Dito isso, e imperativo mencionar agora que, a partir dessas características, as pessoas passam então a manifestar-se diante dos fatos. É a vez agora do exercício dos juízos que compõem os julgamentos de uma forma geral, e, margeiam os posicionamentos de cada indivíduo. Antes, porém, é válido considerar a diferenciação dos juízos, sim, pois estes possuem duas conotações. A primeira é chamada de juízo de fato, que trata especificamente das constatações factuais, sem com isso, expressar posicionamento em relação a ele. Marilena Chauí, por exemplo, coloca no seu livro Convite à Filosofia, um exemplo muito prático da manifestação do juízo de fato: “se dissermos está chovendo, estaremos enunciando um acontecimento constatado... e este juízo proferido... é um juízo de fato”. Portanto, é razoável concluir que o juízo de fato se manifesta através das constatações factuais do realmente existe, referendando-se, é claro, no mundo definido por Platão como mundo sensível. A outra vertente disso é chamada de juízo de valor, este, por sua vez, avalia coisas, pessoas, ações, experiências, acontecimentos e etc. Isso é, contudo, qualitativo, e, se referência nas impressões pessoais do indivíduo, sua visão de mundo, seus valores, seu contexto social e etc, estes quais, são tomados como normativos, portanto, responsáveis pelo estabelecimento de normas que dizem como devem ser os bons sentimentos, as boas intenções, ações como devem ser e ações livres. Esses juízos assim precedem, respectivamente, da natureza e da cultura. O primeiro é constituído por estruturas e processos necessários, que existem por si mesmos independentemente das pessoas. O segundo, por ter a cultura como precedente, nasce da maneira como os seres humanos interpretam a si mesmos e as suas relações com a natureza, acrescentando-lhe sentidos novos, intervindo nela, alterando-a por meio do trabalho e da técnica, dando-lhe significados simbólicos e valores.
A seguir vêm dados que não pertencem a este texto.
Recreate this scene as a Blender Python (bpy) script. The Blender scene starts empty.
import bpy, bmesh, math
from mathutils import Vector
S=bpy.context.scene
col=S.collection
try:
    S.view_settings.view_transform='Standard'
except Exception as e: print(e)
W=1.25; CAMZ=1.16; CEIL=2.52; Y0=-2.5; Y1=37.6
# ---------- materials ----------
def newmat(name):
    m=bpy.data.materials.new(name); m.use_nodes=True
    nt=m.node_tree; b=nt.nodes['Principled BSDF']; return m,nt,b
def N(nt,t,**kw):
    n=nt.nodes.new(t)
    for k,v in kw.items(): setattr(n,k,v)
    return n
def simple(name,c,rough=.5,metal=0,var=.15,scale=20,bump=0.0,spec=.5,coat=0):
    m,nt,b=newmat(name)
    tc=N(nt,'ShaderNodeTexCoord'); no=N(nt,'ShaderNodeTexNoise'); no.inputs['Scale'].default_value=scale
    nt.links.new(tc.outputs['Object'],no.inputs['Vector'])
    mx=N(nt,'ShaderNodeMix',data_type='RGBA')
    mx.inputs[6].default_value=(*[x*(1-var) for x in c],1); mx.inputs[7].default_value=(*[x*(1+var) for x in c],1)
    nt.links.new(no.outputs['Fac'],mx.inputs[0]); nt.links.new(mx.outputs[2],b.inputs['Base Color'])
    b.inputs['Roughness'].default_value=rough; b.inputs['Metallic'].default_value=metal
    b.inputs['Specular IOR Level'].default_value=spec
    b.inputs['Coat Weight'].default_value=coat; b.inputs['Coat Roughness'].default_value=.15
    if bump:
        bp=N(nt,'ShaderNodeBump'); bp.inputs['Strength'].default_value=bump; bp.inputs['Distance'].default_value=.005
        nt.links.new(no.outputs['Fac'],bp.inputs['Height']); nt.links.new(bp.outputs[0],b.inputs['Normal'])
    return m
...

Passando agora para a moral, um dos objetos a que se destina tratar esta objetiva consideração, normalmente é definida por valores concernentes ao bem e ao mal, ao permitido e ao proibido, e, à conduta correta e incorreta, válido para todos os membros da sociedade. Pegando o gancho, vê-se aí, a partir das definições anteriores, que o juízo de valor está impregnado nessas normas estabelecidas, e, é completamente influenciado e direcionado pela cultura local. O conceito atual de ética vem concomitante com o conceito da moral, a ponto de, num dado momento, ser difícil, ouso até dizer, impossível, separar ambos.
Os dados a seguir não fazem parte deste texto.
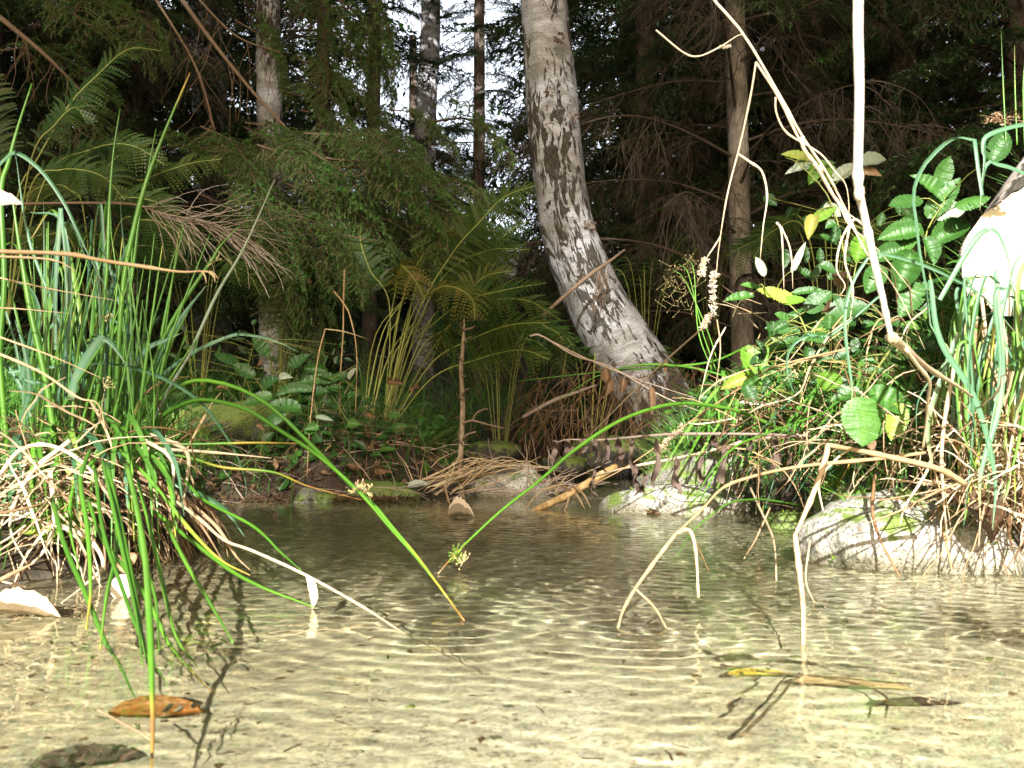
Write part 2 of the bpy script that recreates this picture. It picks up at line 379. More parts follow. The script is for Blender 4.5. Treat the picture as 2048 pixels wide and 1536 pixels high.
M['twig_pale'] = leafmat('pale_twig', [(0, (.14, .10, .07)), (.5, (.32, .25, .19)), (1, (.55, .46, .38))], 0, .75, .2, nscale=40, namp=.5)
M['leaf_dark'] = leafmat('undergrowth_leaf', [(0, (.010, .032, .008)), (.5, (.024, .066, .012)), (.8, (.06, .12, .02)), (1, (.22, .17, .04))], .28, .5, .35, nscale=2, namp=.3)
M['seed'] = leafmat('seed_head', [(0, (.35, .26, .10)), (.5, (.55, .48, .22)), (1, (.75, .72, .5))], .1, .7, .2)
M['moss'] = leafmat('moss_tufts', [(0, (.05, .11, .01)), (.5, (.13, .25, .02)), (1, (.30, .42, .06))], .25, .8, .1)
M['yellow'] = leafmat('yellow_leaf', [(0, (.45, .28, .03)), (.5, (.75, .58, .08)), (1, (.85, .8, .4))], .25, .5, .4, nscale=40)
M['cream'] = leafmat('cream_leaf', [(0, (.40, .27, .15)), (.4, (.62, .50, .34)), (1, (.76, .70, .58))], .2, .5, .35, nscale=50, namp=.4, bump=.5)

def bark_birch(name='birch_bark', white=(.56, .575, .60), dark=(.035, .03, .026), lo=.035, hi=.03):
    m, n, out = newmat(name)
    at = n.nodes.new('ShaderNodeAttribute'); at.attribute_name = 'uvw'; at.attribute_type = 'GEOMETRY'
    v = at.outputs['Vector']                           # (round the trunk, along it, 0) in metres
    sp = n.nodes.new('ShaderNodeSeparateXYZ'); n.links.new(v, sp.inputs[0])
    def mp(sx, sy, sz=1):
        q = n.nodes.new('ShaderNodeMapping'); q.inputs['Scale'].default_value = (sx, sy, sz); n.links.new(v, q.inputs[0]); return q.outputs[0]
    # long diamond fissures of rough brown bark that merge towards the foot
    fis = noise_n(n, 1, 5, .62, mp(36, 9.5, 36), 1.3)
    hgt = n.nodes.new('ShaderNodeMapRange'); hgt.inputs[1].default_value = .1; hgt.inputs[2].default_value = 1.75; hgt.inputs[3].default_value = lo; hgt.inputs[4].default_value = hi
    n.links.new(sp.outputs['Y'], hgt.inputs[0])
    big = noise_n(n, 1, 3, .5, mp(7, 3.2, 7), .4)
    f = mathn(n, 'ADD', mathn(n, 'ADD', fis.outputs[0], hgt.outputs[0]), mathn(n, 'MULTIPLY', mathn(n, 'SUBTRACT', big.outputs[0], .5), .75))
    mask = ramp(n, [(.545, (0, 0, 0)), (.575, (1, 1, 1))], f)
    # horizontal lenticels and grey stain on the white
    len_ = noise_n(n, 1, 4, .7, mp(22, 330, 22)); st = noise_n(n, 1, 5, .65, mp(9, 16, 9), .8)
    wh = ramp(n, [(.30, tuple(c * .45 for c in white)), (.45, tuple(c * .85 for c in white)), (.7, white)], len_.outputs[0])
    stain = ramp(n, [(.42, (.55, .53, .48)), (.60, (1.02, 1.0, 1.03))], st.outputs[0])
    whc = mixc(n, 1.0, wh.outputs[0], stain.outputs[0], 'MULTIPLY')
    rg = noise_n(n, 1, 6, .7, mp(110, 45, 110), .8)
    br = ramp(n, [(.30, dark), (.5, (.10, .088, .070)), (.64, (.17, .15, .125)), (.76, (.30, .17, .09))], rg.outputs[0])
    sk = noise_n(n, 1, 3, .7, mp(150, 190, 150)); skr = ramp(n, [(.36, (.42, .40, .36)), (.46, (1, 1, 1))], sk.outputs[0]); whc = mixc(n, .8, whc, skr.outputs[0], 'MULTIPLY')
    c = mixc(n, mask.outputs[0], whc, br.outputs[0])
    p = n.nodes.new('ShaderNodeBsdfPrincipled'); p.inputs['Roughness'].default_value = .8; p.inputs['Specular IOR Level'].default_value = .2
    n.links.new(c, p.inputs['Base Color'])
    b = n.nodes.new('ShaderNodeBump'); b.inputs['Strength'].default_value = 1.0; b.inputs['Distance'].default_value = .016
    hh = mathn(n, 'ADD', mathn(n, 'MULTIPLY', mask.outputs[0], .35), mathn(n, 'MULTIPLY', mathn(n, 'MULTIPLY', rg.outputs[0], mask.outputs[0]), 1.1))
    n.links.new(mathn(n, 'ADD', hh, mathn(n, 'MULTIPLY', len_.outputs[0], .1)), b.inputs['Height']); n.links.new(b.outputs[0], p.inputs['Normal'])
    n.links.new(p.outputs[0], out.inputs[0]); return m
def bark_plain(name, c0, c1, c2, sc=30, bump=.8):
    m, n, out = newmat(name)
    tc = n.nodes.new('ShaderNodeTexCoord'); mp = n.nodes.new('ShaderNodeMapping'); mp.inputs['Scale'].default_value = (1, 1, .35)
    n.links.new(tc.outputs['Object'], mp.inputs[0])
    a = noise_n(n, sc, 6, .7, mp.outputs[0], .5); b2 = noise_n(n, sc * .15, 3, .5, tc.outputs['Object'])
    f = mathn(n, 'ADD', a.outputs[0], mathn(n, 'MULTIPLY', mathn(n, 'SUBTRACT', b2.outputs[0], .5), .7))
    r = ramp(n, [(.3, c0), (.5, c1), (.7, c2)], f)
    p = n.nodes.new('ShaderNodeBsdfPrincipled'); p.inputs['Roughness'].default_value = .85; p.inputs['Specular IOR Level'].default_value = .2
    n.links.new(r.outputs[0], p.inputs['Base Color'])
    b = n.nodes.new('ShaderNodeBump'); b.inputs['Strength'].default_value = bump; b.inputs['Distance'].default_value = .004
    n.links.new(a.outputs[0], b.inputs['Height']); n.links.new(b.outputs[0], p.inputs['Normal'])
    n.links.new(p.outputs[0], out.inputs[0]); return m
M['birch'] = bark_birch()
M['birch_far'] = bark_birch('far_birch_bark', (.62, .62, .66), lo=-.02, hi=-.06)
M['spruce_bark'] = bark_plain('spruce_bark', (.05, .035, .026), (.12, .09, .07), (.20, .165, .13))
M['grey_bark'] = bark_plain('grey_bark', (.10, .085, .065), (.20, .175, .14), (.32, .29, .235), 45)
M['stick'] = bark_plain('stick_bark', (.09, .055, .03), (.22, .16, .10), (.40, .31, .21), 120)
M['wet_stick'] = bark_plain('wet_peeled_wood', (.20, .11, .04), (.46, .30, .12), (.62, .46, .24), 60)
def stone_mat(name, base, dark, moss=0.0, sc=1.0, speck=1.0):
    m, n, out = newmat(name)
    tc = n.nodes.new('ShaderNodeTexCoord'); geo = n.nodes.new('ShaderNodeNewGeometry')
    a = noise_n(n, 210 * sc, 3, .7, tc.outputs['Object']); v = n.nodes.new('ShaderNodeTexVoronoi'); v.inputs['Scale'].default_value = 330 * sc
    n.links.new(tc.outputs['Object'], v.inputs['Vector'])
    big = noise_n(n, 14, 5, .6, tc.outputs['Object'])
    r = ramp(n, [(.33, dark), (.44, tuple(c * .72 for c in base)), (.56, base), (.75, tuple(min(.9, c * 1.25) for c in base))], a.outputs[0])
    sp = ramp(n, [(.0, (1 - .7 * speck,) * 3), (.16, (1, 1, 1))], v.outputs['Color'])
    c = mixc(n, 1.0, r.outputs[0], sp.outputs[0], 'MULTIPLY')
    md = noise_n(n, 48, 5, .75, tc.outputs['Object'], .6); mdr = ramp(n, [(.34, (.50, .48, .42)), (.47, (.92, .91, .88)), (.7, (1.12, 1.1, 1.08))], md.outputs[0]); c = mixc(n, 1.0, c, mdr.outputs[0], 'MULTIPLY')
    bl = ramp(n, [(.35, (.80, .78, .72)), (.6, (1.05, 1.03, 1.0))], big.outputs[0]); c = mixc(n, 1.0, c, bl.outputs[0], 'MULTIPLY')
    sz = n.nodes.new('ShaderNodeSeparateXYZ'); n.links.new(geo.outputs['Position'], sz.inputs[0])
    # damp band with algae at the waterline
    wet = n.nodes.new('ShaderNodeMapRange'); wet.inputs[1].default_value = .004; wet.inputs[2].default_value = .030; wet.inputs[3].default_value = 1; wet.inputs[4].default_value = 0
    n.links.new(mathn(n, 'ADD', sz.outputs['Z'], mathn(n, 'MULTIPLY', mathn(n, 'SUBTRACT', big.outputs[0], .5), .03)), wet.inputs[0])
    c = mixc(n, mathn(n, 'MULTIPLY', wet.outputs[0], .75), c, mixc(n, 1.0, c, (.42, .40, .26), 'MULTIPLY'))
    if moss > 0:
        mo = noise_n(n, 22, 5, .7, tc.outputs['Object']); sn = n.nodes.new('ShaderNodeSeparateXYZ'); n.links.new(geo.outputs['Normal'], sn.inputs[0])
        mf = ramp(n, [(.60 - moss * .3, (0, 0, 0)), (.68 - moss * .3, (1, 1, 1))], mathn(n, 'ADD', mo.outputs[0], mathn(n, 'MULTIPLY', sn.outputs[2], .12)))
        mc = ramp(n, [(.3, (.08, .12, .02)), (.7, (.20, .27, .06))], a.outputs[0]); c = mixc(n, mf.outputs[0], c, mc.outputs[0])
    p = n.nodes.new('ShaderNodeBsdfPrincipled'); n.links.new(c, p.inputs['Base Color'])
    ro = n.nodes.new('ShaderNodeMapRange'); ro.inputs[3].default_value = .8; ro.inputs[4].default_value = .25; n.links.new(wet.outputs[0], ro.inputs[0]); n.links.new(ro.outputs[0], p.inputs['Roughness'])
    b = n.nodes.new('ShaderNodeBump'); b.inputs['Strength'].default_value = .9; b.inputs['Distance'].default_value = .003
    n.links.new(mathn(n, 'ADD', a.outputs[0], mathn(n, 'MULTIPLY', big.outputs[0], 2)), b.inputs['Height']); n.links.new(b.outputs[0], p.inputs['Normal'])
    n.links.new(p.outputs[0], out.inputs[0]); return m
M['granite'] = stone_mat('pale_granite', (.50, .495, .465), (.11, .105, .09), .04)
M['stone'] = stone_mat('grey_stone', (.27, .265, .235), (.07, .066, .055), .25)
M['mossy'] = stone_mat('mossy_stone', (.17, .17, .13), (.05, .05, .035), .6)
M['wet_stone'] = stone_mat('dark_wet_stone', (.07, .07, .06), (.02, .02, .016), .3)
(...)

Oriundo da palavra grega éthos, possui duas traduções, que, numa perspectiva pessoal, se completam entre si. São eles: costume, caráter, índole natural, temperamento, ou, em outras palavras, conjunto das disposições físicas e psíquicas de uma pessoa. Isso é especialmente fundamental porque a filosofia moral, ou a ética, nasce quando, além das questões sobre costumes, também se busca compreender o caráter da pessoa, seu senso moral e a consciência moral que regem sua vida e seu posicionamento perante a sociedade e as situações que lhes advém. O precursor de tudo isso foi Sócrates, porém, ele não será abordado devido ao cunho objetivo com que está sendo concebida essa análise geral.

Tomando agora uma espécie de estudo de caso para apenas direcionar este trabalho por um caminho específico, embora várias interpretações dêem a ele uma abrangência grande, pense agora, depois de estabelecidos os conceitos preliminares, na dialética de ética e a violência. Conceituando violência, entende-se por toda a forma de imposição de padrões e atitudes que violem os já estabelecidos pelo indivíduo. Isso, atualmente, depois de se determinar, também, a abrangência do conceito, encerra em si toda a sorte de desrespeitos à liberdade individual do ser, passando pela violação ao direito de ir e vir e atingindo os direitos de liberdade de expressão, de opção seja ela religiosa, política, sexual, até às diferenças sociais, sexuais e etc, muito fáceis de serem encontradas na sociedade atual. Nesse aspecto, a ética traz como determinação a manutenção do exercício desses direitos, que, caracterizam exatamente a condição de livre que todo ser humano traz consigo desde o momento de seu nascimento, pelo menos, assim dita as normas e a legislação local. Já que, na cultura local, violência é entendida como toda a sorte de profanação, violação e discriminação possível, a ética, até mesmo pela sua concepção, vem contrapor isso e estabelecer limites de ação aos indivíduos, para que, os mesmos exerçam sua liberdade sem ferir a alheia.

Portanto, considerando que a concepção de seres humanos reside no fato de serem racionais, dotados de livre vontade, de capacidade para comunicação e para vida em sociedade, de capacidade para interagir com a natureza e com o tempo, a cultura difundida define a todos como sujeitos do conhecimento e da ação, e, por isso localiza a violência em tudo quanto reduza o ser humano a um objeto. Então, ao definir e afastar formas de violência, uma cultura e uma sociedade estabelecem um conjunto de interdições que devem ser respeitadas por seus membros. Com isso, fazem perceber que a moral supõe uma distinção fundamental: aquela entre o permitido e o proibido. A ética é normativa exatamente porque suas normas determinam permissões e proibições, e visam impor limites e controles ao risco permanente de violência.